>> Start
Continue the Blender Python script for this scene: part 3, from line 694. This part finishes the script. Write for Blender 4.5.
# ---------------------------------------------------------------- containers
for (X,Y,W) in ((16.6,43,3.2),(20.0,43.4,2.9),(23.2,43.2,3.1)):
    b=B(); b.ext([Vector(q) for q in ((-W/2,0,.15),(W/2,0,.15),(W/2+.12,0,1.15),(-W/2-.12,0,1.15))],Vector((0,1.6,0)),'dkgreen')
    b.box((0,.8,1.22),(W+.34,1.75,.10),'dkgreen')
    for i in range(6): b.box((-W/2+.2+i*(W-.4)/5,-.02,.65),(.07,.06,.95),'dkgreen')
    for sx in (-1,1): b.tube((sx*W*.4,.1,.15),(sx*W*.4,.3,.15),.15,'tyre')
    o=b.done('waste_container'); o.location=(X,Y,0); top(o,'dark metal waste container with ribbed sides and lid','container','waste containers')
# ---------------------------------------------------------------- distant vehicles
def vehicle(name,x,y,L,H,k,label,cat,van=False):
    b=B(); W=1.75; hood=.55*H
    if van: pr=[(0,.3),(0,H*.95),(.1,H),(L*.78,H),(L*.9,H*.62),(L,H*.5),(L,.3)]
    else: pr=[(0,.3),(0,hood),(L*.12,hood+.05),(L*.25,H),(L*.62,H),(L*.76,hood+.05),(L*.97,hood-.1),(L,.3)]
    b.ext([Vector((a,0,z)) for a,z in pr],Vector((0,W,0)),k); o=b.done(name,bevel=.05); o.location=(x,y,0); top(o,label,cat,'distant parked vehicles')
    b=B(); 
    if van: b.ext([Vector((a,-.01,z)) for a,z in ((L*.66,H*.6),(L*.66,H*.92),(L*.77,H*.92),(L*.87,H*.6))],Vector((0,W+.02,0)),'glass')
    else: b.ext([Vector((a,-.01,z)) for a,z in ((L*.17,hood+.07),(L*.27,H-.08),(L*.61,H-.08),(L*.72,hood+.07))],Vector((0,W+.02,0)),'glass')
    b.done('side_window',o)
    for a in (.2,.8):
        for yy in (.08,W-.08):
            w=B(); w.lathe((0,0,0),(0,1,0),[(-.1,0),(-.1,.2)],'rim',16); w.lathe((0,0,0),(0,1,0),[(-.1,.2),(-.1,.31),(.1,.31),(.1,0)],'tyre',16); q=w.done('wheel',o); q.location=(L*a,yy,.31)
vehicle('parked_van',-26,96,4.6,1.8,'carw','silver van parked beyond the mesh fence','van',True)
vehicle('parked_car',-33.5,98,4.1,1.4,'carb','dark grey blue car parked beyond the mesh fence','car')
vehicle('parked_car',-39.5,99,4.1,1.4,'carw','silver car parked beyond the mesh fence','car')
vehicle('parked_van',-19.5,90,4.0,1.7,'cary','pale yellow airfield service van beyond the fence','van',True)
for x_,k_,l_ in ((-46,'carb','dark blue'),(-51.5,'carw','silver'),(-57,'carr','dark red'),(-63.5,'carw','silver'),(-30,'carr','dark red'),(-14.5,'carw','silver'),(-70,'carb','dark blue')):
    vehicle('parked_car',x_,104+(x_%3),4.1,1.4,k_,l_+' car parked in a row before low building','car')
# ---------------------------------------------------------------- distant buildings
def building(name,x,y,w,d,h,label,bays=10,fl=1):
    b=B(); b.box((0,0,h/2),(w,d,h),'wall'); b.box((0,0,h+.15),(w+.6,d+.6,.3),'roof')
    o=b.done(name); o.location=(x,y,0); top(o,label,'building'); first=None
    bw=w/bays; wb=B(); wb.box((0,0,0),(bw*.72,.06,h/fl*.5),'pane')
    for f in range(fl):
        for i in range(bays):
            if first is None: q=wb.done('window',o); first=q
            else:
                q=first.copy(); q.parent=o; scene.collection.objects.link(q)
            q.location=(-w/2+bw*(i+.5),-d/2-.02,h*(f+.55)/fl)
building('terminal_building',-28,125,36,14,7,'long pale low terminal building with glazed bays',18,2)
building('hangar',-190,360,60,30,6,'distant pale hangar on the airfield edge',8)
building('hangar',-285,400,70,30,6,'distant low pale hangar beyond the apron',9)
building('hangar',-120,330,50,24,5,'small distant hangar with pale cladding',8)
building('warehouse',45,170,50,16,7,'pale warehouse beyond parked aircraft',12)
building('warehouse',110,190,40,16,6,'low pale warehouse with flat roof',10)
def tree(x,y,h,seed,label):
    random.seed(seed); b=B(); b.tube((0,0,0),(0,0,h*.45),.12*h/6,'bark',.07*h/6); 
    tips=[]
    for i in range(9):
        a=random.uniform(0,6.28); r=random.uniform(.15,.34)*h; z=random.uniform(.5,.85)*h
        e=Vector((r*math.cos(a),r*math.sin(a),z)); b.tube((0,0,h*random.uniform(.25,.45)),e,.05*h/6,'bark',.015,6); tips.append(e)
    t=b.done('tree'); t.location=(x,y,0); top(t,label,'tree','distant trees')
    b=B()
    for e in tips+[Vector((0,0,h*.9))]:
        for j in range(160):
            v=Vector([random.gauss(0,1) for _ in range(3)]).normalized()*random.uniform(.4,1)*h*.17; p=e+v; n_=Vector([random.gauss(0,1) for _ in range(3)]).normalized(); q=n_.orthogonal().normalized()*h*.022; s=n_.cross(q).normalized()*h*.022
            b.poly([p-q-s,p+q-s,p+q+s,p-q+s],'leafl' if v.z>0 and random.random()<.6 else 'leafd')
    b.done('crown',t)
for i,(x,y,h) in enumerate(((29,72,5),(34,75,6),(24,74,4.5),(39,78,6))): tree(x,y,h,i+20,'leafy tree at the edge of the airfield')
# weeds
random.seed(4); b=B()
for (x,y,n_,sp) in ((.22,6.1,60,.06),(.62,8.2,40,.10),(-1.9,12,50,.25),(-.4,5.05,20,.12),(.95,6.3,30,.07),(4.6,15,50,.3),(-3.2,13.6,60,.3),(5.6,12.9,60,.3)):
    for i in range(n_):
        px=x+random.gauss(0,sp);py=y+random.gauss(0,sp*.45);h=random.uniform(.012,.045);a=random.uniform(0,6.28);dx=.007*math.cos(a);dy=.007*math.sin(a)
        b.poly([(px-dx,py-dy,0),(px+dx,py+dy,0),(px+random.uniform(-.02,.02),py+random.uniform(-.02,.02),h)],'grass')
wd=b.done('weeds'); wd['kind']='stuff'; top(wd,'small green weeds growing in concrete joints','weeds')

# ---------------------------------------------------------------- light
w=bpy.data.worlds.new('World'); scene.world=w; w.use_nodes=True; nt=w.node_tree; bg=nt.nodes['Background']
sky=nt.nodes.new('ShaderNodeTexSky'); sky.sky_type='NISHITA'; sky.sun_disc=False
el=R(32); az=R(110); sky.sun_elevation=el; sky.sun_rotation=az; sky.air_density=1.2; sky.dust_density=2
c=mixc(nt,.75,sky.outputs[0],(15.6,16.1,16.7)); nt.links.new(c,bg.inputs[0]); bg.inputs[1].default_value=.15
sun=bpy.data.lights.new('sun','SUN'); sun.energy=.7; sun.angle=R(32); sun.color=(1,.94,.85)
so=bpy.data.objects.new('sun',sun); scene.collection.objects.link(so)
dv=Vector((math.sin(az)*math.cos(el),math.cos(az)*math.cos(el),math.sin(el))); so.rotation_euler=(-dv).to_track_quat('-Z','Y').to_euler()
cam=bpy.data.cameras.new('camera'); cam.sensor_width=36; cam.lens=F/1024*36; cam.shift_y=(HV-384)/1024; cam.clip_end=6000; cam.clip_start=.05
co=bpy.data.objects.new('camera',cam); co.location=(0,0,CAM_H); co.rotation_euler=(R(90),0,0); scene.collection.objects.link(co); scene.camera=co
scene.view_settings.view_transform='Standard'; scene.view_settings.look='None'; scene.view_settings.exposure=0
>> End
- **EXERCISE REQUIREMENTS**: Using the data above, output each line exactly.

- **WRITTEN RESPONSE**:
Continue the Blender Python script for this scene: part 3, from line 694. This part finishes the script. Write for Blender 4.5.
# ---------------------------------------------------------------- containers
for (X,Y,W) in ((16.6,43,3.2),(20.0,43.4,2.9),(23.2,43.2,3.1)):
    b=B(); b.ext([Vector(q) for q in ((-W/2,0,.15),(W/2,0,.15),(W/2+.12,0,1.15),(-W/2-.12,0,1.15))],Vector((0,1.6,0)),'dkgreen')
    b.box((0,.8,1.22),(W+.34,1.75,.10),'dkgreen')
    for i in range(6): b.box((-W/2+.2+i*(W-.4)/5,-.02,.65),(.07,.06,.95),'dkgreen')
    for sx in (-1,1): b.tube((sx*W*.4,.1,.15),(sx*W*.4,.3,.15),.15,'tyre')
    o=b.done('waste_container'); o.location=(X,Y,0); top(o,'dark metal waste container with ribbed sides and lid','container','waste containers')
# ---------------------------------------------------------------- distant vehicles
def vehicle(name,x,y,L,H,k,label,cat,van=False):
    b=B(); W=1.75; hood=.55*H
    if van: pr=[(0,.3),(0,H*.95),(.1,H),(L*.78,H),(L*.9,H*.62),(L,H*.5),(L,.3)]
    else: pr=[(0,.3),(0,hood),(L*.12,hood+.05),(L*.25,H),(L*.62,H),(L*.76,hood+.05),(L*.97,hood-.1),(L,.3)]
    b.ext([Vector((a,0,z)) for a,z in pr],Vector((0,W,0)),k); o=b.done(name,bevel=.05); o.location=(x,y,0); top(o,label,cat,'distant parked vehicles')
    b=B(); 
    if van: b.ext([Vector((a,-.01,z)) for a,z in ((L*.66,H*.6),(L*.66,H*.92),(L*.77,H*.92),(L*.87,H*.6))],Vector((0,W+.02,0)),'glass')
    else: b.ext([Vector((a,-.01,z)) for a,z in ((L*.17,hood+.07),(L*.27,H-.08),(L*.61,H-.08),(L*.72,hood+.07))],Vector((0,W+.02,0)),'glass')
    b.done('side_window',o)
    for a in (.2,.8):
        for yy in (.08,W-.08):
            w=B(); w.lathe((0,0,0),(0,1,0),[(-.1,0),(-.1,.2)],'rim',16); w.lathe((0,0,0),(0,1,0),[(-.1,.2),(-.1,.31),(.1,.31),(.1,0)],'tyre',16); q=w.done('wheel',o); q.location=(L*a,yy,.31)
vehicle('parked_van',-26,96,4.6,1.8,'carw','silver van parked beyond the mesh fence','van',True)
vehicle('parked_car',-33.5,98,4.1,1.4,'carb','dark grey blue car parked beyond the mesh fence','car')
vehicle('parked_car',-39.5,99,4.1,1.4,'carw','silver car parked beyond the mesh fence','car')
vehicle('parked_van',-19.5,90,4.0,1.7,'cary','pale yellow airfield service van beyond the fence','van',True)
for x_,k_,l_ in ((-46,'carb','dark blue'),(-51.5,'carw','silver'),(-57,'carr','dark red'),(-63.5,'carw','silver'),(-30,'carr','dark red'),(-14.5,'carw','silver'),(-70,'carb','dark blue')):
    vehicle('parked_car',x_,104+(x_%3),4.1,1.4,k_,l_+' car parked in a row before low building','car')
# ---------------------------------------------------------------- distant buildings
def building(name,x,y,w,d,h,label,bays=10,fl=1):
    b=B(); b.box((0,0,h/2),(w,d,h),'wall'); b.box((0,0,h+.15),(w+.6,d+.6,.3),'roof')
    o=b.done(name); o.location=(x,y,0); top(o,label,'building'); first=None
    bw=w/bays; wb=B(); wb.box((0,0,0),(bw*.72,.06,h/fl*.5),'pane')
    for f in range(fl):
        for i in range(bays):
            if first is None: q=wb.done('window',o); first=q
            else:
                q=first.copy(); q.parent=o; scene.collection.objects.link(q)
            q.location=(-w/2+bw*(i+.5),-d/2-.02,h*(f+.55)/fl)
building('terminal_building',-28,125,36,14,7,'long pale low terminal building with glazed bays',18,2)
building('hangar',-190,360,60,30,6,'distant pale hangar on the airfield edge',8)
building('hangar',-285,400,70,30,6,'distant low pale hangar beyond the apron',9)
building('hangar',-120,330,50,24,5,'small distant hangar with pale cladding',8)
building('warehouse',45,170,50,16,7,'pale warehouse beyond parked aircraft',12)
building('warehouse',110,190,40,16,6,'low pale warehouse with flat roof',10)
def tree(x,y,h,seed,label):
    random.seed(seed); b=B(); b.tube((0,0,0),(0,0,h*.45),.12*h/6,'bark',.07*h/6); 
    tips=[]
    for i in range(9):
        a=random.uniform(0,6.28); r=random.uniform(.15,.34)*h; z=random.uniform(.5,.85)*h
        e=Vector((r*math.cos(a),r*math.sin(a),z)); b.tube((0,0,h*random.uniform(.25,.45)),e,.05*h/6,'bark',.015,6); tips.append(e)
    t=b.done('tree'); t.location=(x,y,0); top(t,label,'tree','distant trees')
    b=B()
    for e in tips+[Vector((0,0,h*.9))]:
        for j in range(160):
            v=Vector([random.gauss(0,1) for _ in range(3)]).normalized()*random.uniform(.4,1)*h*.17; p=e+v; n_=Vector([random.gauss(0,1) for _ in range(3)]).normalized(); q=n_.orthogonal().normalized()*h*.022; s=n_.cross(q).normalized()*h*.022
            b.poly([p-q-s,p+q-s,p+q+s,p-q+s],'leafl' if v.z>0 and random.random()<.6 else 'leafd')
    b.done('crown',t)
for i,(x,y,h) in enumerate(((29,72,5),(34,75,6),(24,74,4.5),(39,78,6))): tree(x,y,h,i+20,'leafy tree at the edge of the airfield')
# weeds
random.seed(4); b=B()
for (x,y,n_,sp) in ((.22,6.1,60,.06),(.62,8.2,40,.10),(-1.9,12,50,.25),(-.4,5.05,20,.12),(.95,6.3,30,.07),(4.6,15,50,.3),(-3.2,13.6,60,.3),(5.6,12.9,60,.3)):
    for i in range(n_):
        px=x+random.gauss(0,sp);py=y+random.gauss(0,sp*.45);h=random.uniform(.012,.045);a=random.uniform(0,6.28);dx=.007*math.cos(a);dy=.007*math.sin(a)
        b.poly([(px-dx,py-dy,0),(px+dx,py+dy,0),(px+random.uniform(-.02,.02),py+random.uniform(-.02,.02),h)],'grass')
wd=b.done('weeds'); wd['kind']='stuff'; top(wd,'small green weeds growing in concrete joints','weeds')

# ---------------------------------------------------------------- light
w=bpy.data.worlds.new('World'); scene.world=w; w.use_nodes=True; nt=w.node_tree; bg=nt.nodes['Background']
sky=nt.nodes.new('ShaderNodeTexSky'); sky.sky_type='NISHITA'; sky.sun_disc=False
el=R(32); az=R(110); sky.sun_elevation=el; sky.sun_rotation=az; sky.air_density=1.2; sky.dust_density=2
c=mixc(nt,.75,sky.outputs[0],(15.6,16.1,16.7)); nt.links.new(c,bg.inputs[0]); bg.inputs[1].default_value=.15
sun=bpy.data.lights.new('sun','SUN'); sun.energy=.7; sun.angle=R(32); sun.color=(1,.94,.85)
so=bpy.data.objects.new('sun',sun); scene.collection.objects.link(so)
dv=Vector((math.sin(az)*math.cos(el),math.cos(az)*math.cos(el),math.sin(el))); so.rotation_euler=(-dv).to_track_quat('-Z','Y').to_euler()
cam=bpy.data.cameras.new('camera'); cam.sensor_width=36; cam.lens=F/1024*36; cam.shift_y=(HV-384)/1024; cam.clip_end=6000; cam.clip_start=.05
co=bpy.data.objects.new('camera',cam); co.location=(0,0,CAM_H); co.rotation_euler=(R(90),0,0); scene.collection.objects.link(co); scene.camera=co
scene.view_settings.view_transform='Standard'; scene.view_settings.look='None'; scene.view_settings.exposure=0